Statistical data shows that since 2015, when Bitcoin rises in November, it often also rises in December. As shown in the figure below.
So let's make a simple assumption: if this seasonality continues this year, based on the average performance of around 12% in December from previous years, the theoretical closing price of Bitcoin in December this year would be approximately $107,500. This means that unless a new black swan event occurs in the next few days causing Bitcoin to plummet, it will not change the overall trend. Of course, this seasonality dimension is not rigorous enough, as history cannot 100% accurately represent the present and future; we can treat it as a simple reference.
3. Global Money Supply (M2)
Compared to the DXY mentioned above, M2 reflects data that may be more macro-oriented. From the current situation of M2, since September of this year, the global money supply has begun to shrink, with year-on-year growth rates slowing, indicating some downward pressure. As shown in the figure below.
Moreover, we can also find that high-risk assets like Bitcoin react strongly to changes in liquidity, but due to the lagging nature of this data indicator (i.e., Bitcoin's response to M2 changes usually lags by about 2-3 months), we can only use liquidity contraction as one of the auxiliary judgment indicators for trend changes.

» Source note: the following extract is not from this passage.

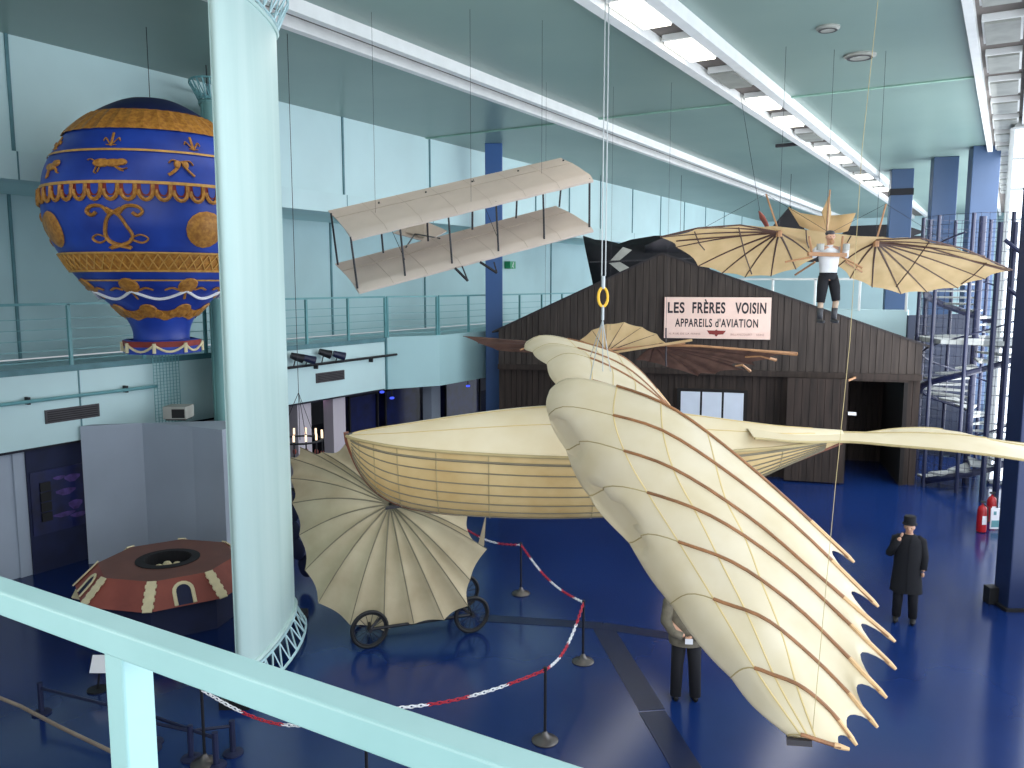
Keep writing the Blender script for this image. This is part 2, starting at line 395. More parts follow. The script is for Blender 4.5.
# ---------------------------------------------------------------- lighting troughs in the ceiling
def trough(xa, xb, name_n, wn=.16):
    t = MB(); t.box(xa-wn, xa, -4, 61, CEIL-.22, CEIL); struct(t, 'trim_%d' % name_n, 'white')
    t = MB(); t.box(xb, xb+wn, -4, 61, CEIL-.22, CEIL); struct(t, 'trim_%d' % (name_n+1), 'white')
    t = MB(); t.box(xa, xb, -4, 61, CEIL-.03, CEIL); struct(t, 'trim_%d' % (name_n+2), 'troughbed')
trough(-10.45, -9.95, 10); trough(-5.65, -4.95, 13, .2); trough(-.75, .0, 16, .14)
def lampbox(lit, y, x, w, label, group, m=None):
    r = root('ceiling_light', (x, y, CEIL-.03), label, 'ceiling light', group)
    MB().box(-w/2, w/2, -.75, .75, -.12, 0).build('housing', 'white', r, local=True, bevel=.01)
    MB().box(-w/2+.04, w/2-.04, -.7, .7, -.16, -.12).build('diffuser', 'lamp' if lit else 'lampoff', r, local=True)
    return r
ys = [2.9, 5.2, 7.6, 10, 12.9, 15.3, 17.9, 20.6, 23.2, 25.9, 28.6, 31.2, 33.8, 36.5, 39.2, 41.9]
lit = [1, 1, 1, 1, 1, 1, 0, 1, 1, 0, 1, 1, 0, 1, 1, 1]
for i, y in enumerate(ys):
    if i < 4: continue
    s = 'glowing' if lit[i] else 'unlit grey'
    if i in (6, 9, 12): lab = {6: 'unlit grey lamp box in the middle ceiling trough, nearest of the unlit ones', 9: 'second unlit grey lamp box along the middle ceiling trough', 12: 'farthest unlit grey lamp box along the middle ceiling trough'}[i]
    else: lab = 'glowing lamp box in the middle ceiling trough, ' + {4: 'nearest the camera', 5: 'second nearest, before the first unlit one', 7: 'first after the nearest unlit one', 8: 'just before the second unlit one', 10: 'just after the second unlit one', 11: 'just before the farthest unlit one', 13: 'just after the farthest unlit one', 14: 'second from the far end', 15: 'at the far end'}[i]
    lampbox(lit[i], y, -5.3, .56, lab, 'lamp boxes in the middle ceiling trough')
for i in range(14):
    y = 14.5+i*2.4
    lampbox(0, y, -.375, .6, 'pale unlit lamp box in the right-hand ceiling row, %s from its near end' % ('first second third fourth fifth sixth seventh eighth ninth tenth eleventh twelfth thirteenth fourteenth'.split()[i]), 'lamp boxes in the right ceiling trough')
# far end: mezzanine bridge behind the hangar and dark exhibition aircraft
struct(MB().box(-13, -3.2, 34, 34.4, 2.9, 4.6), 'wall_far_bridge', 'wall')
r = root('bridge_railing', (-8, 33.9, 4.6), 'white railing on the bridge beyond the plank hangar roof', 'railing')
MB().beam((-14.6, 33.9, 5.75), (-3.2, 33.9, 5.75), .08, .08).build('top_rail', 'white', r)
for i in range(8):
    x = -14.6+i*1.62; MB().box(x-.04, x+.04, 33.86, 33.94, 4.55, 5.75).build('post', 'white', r)
# ================================================================ BIG FABRIC PILLARS
def fabric_pillar(cx, cy, ax, hl, hw, label, m, feet=True):
    r = root('fabric_pillar', (cx, cy, 0), label, 'pillar', 'fabric pillars'); c = V((cx, cy, 0))
    ax = V(ax).normalized(); sd = V((ax.y, -ax.x, 0))
    def ring(k, z, n=40, g=0): return [c+ax*math.cos(2*math.pi*i/n)*(hl+g)*1+sd*math.sin(2*math.pi*i/n)*(hw+g)+V((0, 0, z)) for i in range(n)]
    zb, zt = .42, 9.3
    b = MB(); b.grid([ring(0, zb+(zt-zb)*i/8, 48) for i in range(9)], True); b.build('fabric_tube', m, r, smooth='all')
    b = MB()
    for z in (zb, zt): b.tube(ring(0, z, 40, .01), .035, 6, closed=True)
    for i in (22,):
        q = ring(0, 0, 40, .006)[i]; b.tube([q+V((0, 0, zb)), q+V((0, 0, zt))], .012, 5)
    b.build('hem', m, r)
    for nm, z0, z1, g0, g1 in (('base_truss', zb-.06, .1, .03, .2), ('top_truss', zt+.06, zt+.42, .03, .22)):
        b = MB(); n = 28; A = ring(0, z0, n, g0); B = ring(0, z1, n, g1); C2 = ring(0, z1, n, g0-.06)
        b.tube(A, .02, 5, closed=True); b.tube(B, .022, 5, closed=True)
        for i in range(n):
            j = (i+1) % n; b.tube([A[i], B[i]], .013, 4); b.tube([A[i], B[j]], .013, 4)
        b.build(nm, 'truss' if m == 'tube' else 'tealdk', r)
    for s in (-1, 1):
        p = c+ax*(hl+.15)*s; MB().obox(p+V((0, 0, .06)), ax*.16, sd*.2, V((0, 0, .06))).build('foot', 'black', r)
        MB().tube([c+ax*(hl-.05)*s+V((0, 0, zt+.3)), c+ax*(hl-.05)*s+V((0, 0, CEIL))], .012, 5).build('hanging_chain', 'iron', r)
    return r
AX = (-1.58, 2.68, 0)
fabric_pillar(-9.26, 8.38, AX, 1.27, .22, 'huge pale mint fabric-covered pillar in the left foreground, overlapping the balloon', 'tube')
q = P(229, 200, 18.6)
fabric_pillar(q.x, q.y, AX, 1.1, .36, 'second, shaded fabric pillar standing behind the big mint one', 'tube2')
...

Currently, it is speculated that in the first quarter of 2025 (roughly starting in February or March next year), we may experience some new changes in the market (note that this refers only to changes, and the specific magnitude cannot be determined). However, during this period, we may continue to face a period of adjustment (approximately 5-8 weeks), and it is also possible that during the adjustment period, Bitcoin may attempt to challenge new ATHs (such as around $110,000). This position is also our originally planned second operation, and if reached, we will sell 10% of our holdings. This is not to be taken as any operational advice; DYOR.
Of course, this is only a judgment based on the single historical data dimension of M2. We may also need to consider other factors, such as a shift in the Federal Reserve's monetary policy or large-scale institutional adoption, which may also prompt a certain decoupling of Bitcoin from M2.
In summary, it still comes down to this: short-term markets cannot be accurately predicted. If you hope to profit quickly through short-term operations, you need to combine various factors you consider effective (such as macro expectations, policy expectations, indicators, news, etc.) to execute your risk strategy. However, if considering from a longer time dimension (ignoring the intermediate volatility process), today's Bitcoin is still the cheapest.
At the end of the article, let's take a look at the current distribution of Bitcoin wallet addresses and see which range you currently fall into:
There are 50.17 million addresses holding 0--0.1 BTC
There are 4.31 million addresses holding 0.1--10 BTC
There are 150,130 addresses holding 10--1,000 BTC
There are 2,050 addresses holding over 1,000 BTC
What we need to do is actually just one thing: set a phased long-term goal for ourselves and strive to become part of the last two groups of data in the image above.